By the way: A different solution to this whole situation (but which probably would also suffer from the same random seed issue) would be using symlinks or (better) hard links on a file system basis, which would avoid at least some WebWork-centric issues. On a *nix system, ln source target creates a new file "target" which is in fact using the same data as the file source: Editing either will change the same content, and deleting either has no effect on the other. In particular, the files can even be moved around freely - as long as they stay on the same file system. (In fact, both "files" point to the same inode in the file system, so are for all matters in fact the same file, but with two different names.)

All this being said, hard links (and I believe symlinks as well) are unfortunately not preserved by git - so that's probably not a great solution either.

maharper commented 3 years ago

I was just thinking this morning that links might be another solution and we already use links in the CPL in a couple of cases. They are fiddly to get to work properly with git as you say, I had some issues and had to be careful to make sure my local CPL git worked with symlinks (Windows).

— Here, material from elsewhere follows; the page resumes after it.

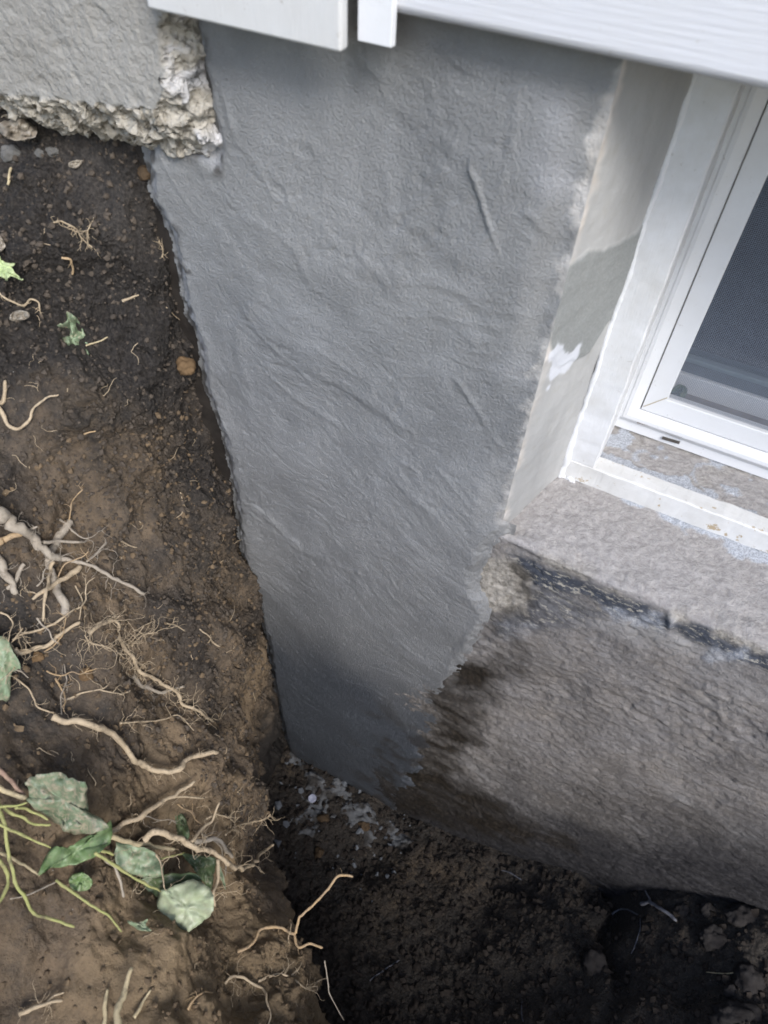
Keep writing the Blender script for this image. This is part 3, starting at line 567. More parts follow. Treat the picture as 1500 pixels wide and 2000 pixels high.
# ------------------------------------------------------------------ roots
def catmull(P, per=6):
    P = np.asarray(P, float); n = len(P)
    return P if n < 2 else cr_weights(n, [i / per for i in range((n - 1) * per + 1)]) @ P
def trace(pts, lift, which='b', jump=.07):
    out = []; last = None
    for q in pts:
        h = hit(q[0], q[1], which); t = h[0] if h else (last or .7)
        if last is not None and abs(t - last) > jump: t = last
        last = t; lf = q[2] if len(q) > 2 else lift
        out.append(at(q[0], q[1], t - lf))
    return np.array(out)
def hairs(m, path, n, length, r, spread=1.):
    for _ in range(n):
        k = random.randrange(1, len(path) - 1); p = path[k].copy(); tg = path[k + 1] - path[k - 1]; tg = tg / (np.linalg.norm(tg) + 1e-9)
        dr = rng.normal(size=3) * .7 * spread + tg * random.uniform(-.6, .9) + np.array([0, 0, -.25]); dr /= np.linalg.norm(dr)
        L = length * random.uniform(.3, 1.2); st = max(4, int(L / .0028)); P = [p.copy()]
        for i in range(st):
            dr = dr + rng.normal(size=3) * .42; dr /= np.linalg.norm(dr); p = p + dr * L / st; P.append(p.copy())
        m.tube(P, np.linspace(r, r * .45, len(P)), 4)
        if random.random() < .75 and len(P) > 4:
            b = random.randrange(1, len(P) - 2); p = P[b].copy(); d2 = dr + rng.normal(size=3) * .9; d2 /= np.linalg.norm(d2); Q = [p.copy()]
            for i in range(max(3, st // 2)):
                d2 = d2 + rng.normal(size=3) * .45; d2 /= np.linalg.norm(d2); p = p + d2 * L / st; Q.append(p.copy())
            m.tube(Q, np.linspace(r * .75, r * .4, len(Q)), 4)
def root(label, segs, mat=None, nh=0, hl=.03, which='b', name='root', lift=None, hr=.00033, cat='root', group=None, parent=None):
    """segs: list of (measured points, width at start, width at end in photo pixels); the first is the main root, the rest fork off it"""
    mat = mat or ROOT_T; o0 = None; hp = []; root_e = None
    for pts, w0, w1 in segs:
        t0 = (hit(pts[0][0], pts[0][1], which) or (.7,))[0]; r0, r1 = w0 / 2 * t0 / FPX, w1 / 2 * t0 / FPX
        P = catmull(trace(pts, (lift if lift is not None else .7 * r0 + .001), which)); n = len(P)
        P = P + r0 * np.stack([fbm(P, 70, 2, 3.), fbm(P, 70, 2, 7.), fbm(P, 70, 2, 11.)], -1)
        r = (r0 + (r1 * .82 - r0) * np.linspace(0, 1, n)) * (1 + .26 * fbm(P, 150, 3, 5.)) * (1 + .22 * sstep(.25, .6, fbm(P, 70, 2, 9.))); r[-1] *= .6
        m = MB(); m.tube(P, np.maximum(r, .00025), 9 if w0 > 5 else 6); hp.append(P)
        if o0 is None:
            o0 = m.build(name, mat, parent); 
            if not parent: tag(o0, label, cat, group)
        else: m.build('branch', mat, o0)
    if nh:
        nh = int(nh * 1.7) if nh > 12 else nh; wts = sum(len(h) for h in hp)
        if nh <= 16:                                        # few enough to pick apart: one part each
            for h in hp:
                for _ in range(max(1, int(nh * len(h) / wts))): m = MB(); hairs(m, h, 1, hl, hr); m.build('rootlet', mat, o0)
        else:
            m = MB()
            for h in hp: hairs(m, h, max(1, int(nh * len(h) / wts)), hl, hr)
            m.build('rootlets', mat, o0)['kind'] = 'stuff'
    return o0
root('thick grey broken root at the left edge that thins into a long pale tip', [([(-40, 965), (0, 1005), (45, 1040), (90, 1076), (119, 1098)], 30, 14), ([(100, 1080), (118, 1091), (165, 1098), (200, 1115), (245, 1140), (283, 1161)], 8, 8),
     ([(85, 1058), (110, 1056), (168, 1059)], 7, 6), ([(168, 1096), (190, 1080), (208, 1058)], 5, 5), ([(45, 1040), (58, 1036), (72, 1028)], 5, 5)], ROOT_G, 26, .032, lift=.012)
root('stubby orange root crossing under the thick grey root at the left edge', [([(-20, 1068), (5, 1056), (30, 1045), (46, 1042)], 17, 12)], ROOT_O, lift=.010)
root('flat grey root half buried upright behind the crossing roots', [([(131, 1018), (122, 1035), (106, 1070), (95, 1098), (108, 1135), (122, 1170), (131, 1200)], 16, 18)], ROOT_G, lift=.002)
root('pale forked root leaning down to the left below the long pale tip', [([(158, 1102), (125, 1126), (95, 1150), (62, 1173)], 11, 7), ([(104, 1098), (96, 1125), (90, 1160), (85, 1210)], 7, 6)], ROOT_T, 6, .02, lift=.008)
root('knobbly grey and cream root knot at the left edge beside the pale forked root', [([(-10, 1085), (8, 1115), (22, 1142), (36, 1162)], 18, 12), ([(48, 1105), (34, 1122), (26, 1140), (12, 1154)], 8, 9)], ROOT_G, 8, .02)
root('thin pale root arching over the soil above the smooth thicker root', [([(25, 1250), (45, 1237), (80, 1230), (112, 1213), (144, 1192)], 5, 5)], ROOT_T, 6, .02, lift=.006)
root('smooth straight tan root reaching right from the pale green leaf', [([(30, 1266), (45, 1273), (85, 1262), (120, 1240), (157, 1214)], 9, 9)], ROOT_T, 8, .028, lift=.007)
root('single wavy white rootlet above the smooth straight tan root', [([(147, 1143), (155, 1158), (161, 1172), (158, 1190), (154, 1212)], 3, 2.5)], ROOT_T)
root('long zigzag tan root with a tangle of hairy rootlets in the bank\'s middle', [([(176, 1236), (195, 1220), (226, 1212), (232, 1240), (243, 1268), (262, 1288), (270, 1308), (285, 1316), (320, 1336), (345, 1351), (356, 1373), (385, 1386), (416, 1410)], 8, 8),
     ([(246, 1262), (262, 1248), (284, 1220)], 3, 2), ([(258, 1262), (280, 1240), (308, 1236)], 3, 2), ([(230, 1275), (205, 1262), (178, 1256), (165, 1240)], 3, 2)], ROOT_T, 95, .040, lift=.006)
root('short grey root stub passing under the long zigzag tan root', [([(258, 1322), (290, 1345), (320, 1349), (360, 1340)], 9, 6)], ROOT_G, 8, .02)
root('fine yellowish root with side threads left of the grey root stub', [([(130, 1366), (175, 1350), (200, 1345), (215, 1330)], 4, 3), ([(196, 1348), (225, 1354), (252, 1353)], 3, 2)], ROOT_T, 12, .022)
root('thin pale root curving down at its tip above the big bent root', [([(235, 1412), (270, 1410), (320, 1405), (345, 1398), (360, 1406), (378, 1427)], 4, 2.5)], ROOT_T, 12, .022, lift=.006)
root('big smooth S-bent root jutting right from the bank', [([(105, 1400), (140, 1412), (180, 1417), (215, 1430), (245, 1455), (265, 1485), (285, 1501), (312, 1508), (346, 1505), (366, 1480), (385, 1475), (429, 1470)], 13, 12)], ROOT_T, 16, .016, lift=.012)
root('thin brown thread root left above the big bent root', [([(30, 1325), (55, 1345), (65, 1365), (75, 1383), (106, 1392)], 3.5, 4)], ROOT_T, 8, .015)
root('straight slanting tan root with a side prong below the big bent root', [([(215, 1628), (250, 1605), (300, 1580), (345, 1550), (383, 1527)], 12, 7), ([(340, 1556), (365, 1557), (400, 1559)], 4, 4)], ROOT_T, 10, .018, lift=.012)
root('thick curving root over the ivy leaves with an upturned end over the pit', [([(285, 1640, 0.038), (300, 1628, 0.048), (325, 1627, 0.053), (350, 1640, 0.053), (370, 1655, 0.053), (400, 1662, 0.053), (430, 1675, 0.053), (455, 1690, 0.053), (480, 1695, 0.053), (500, 1680, 0.053), (518, 1657, 0.053), (536, 1647, 0.053)], 13, 8),
     ([(425, 1680, 0.053), (426, 1720, 0.050), (415, 1745, 0.046), (420, 1768, 0.040)], 7, 6), ([(305, 1668, 0.048), (316, 1690, 0.048), (320, 1735, 0.053)], 4, 3)], ROOT_T, 14, 0.038)
root('upright tan root spike behind the thick curving root', [([(370, 1650, .025), (395, 1620, .022), (414, 1600, .02), (428, 1566, .02)], 7, 5)], ROOT_T, 6, .015)
root('looped brown root behind the right end of the thick curving root', [([(378, 1646, .02), (415, 1640, .022), (440, 1655, .022), (459, 1682, .022)], 9, 8)], ROOT_G, 6, .015)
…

In this particular case I don'think there is much possibility of things breaking as the problems are already in the CPL and won't be moving. I will however check if the pointer ca be relative to the file location (using ./redirect-to.pg instead of full/path/from/template-dir/redirect-to.pg) as that would solve any relocation problems.

maharper commented 3 years ago

Relatedly, I wonder what happens to random seeds with linked files - is the seed correctly passed on to the linked file? When the link is used to replace an incorrect file name, this might not be an issue - but when a link is used to create a second version of the same problem, this needs to be verified, otherwise this could lead to completely identical problems on the same assignment.

I am a.s. that this is not a problem. You can add two copies of the same pg file to a homework set and the two questions in the homework set are assigned different seeds. I don't see any reason why it would be any different if one question was a pointer to the pg used by a second question.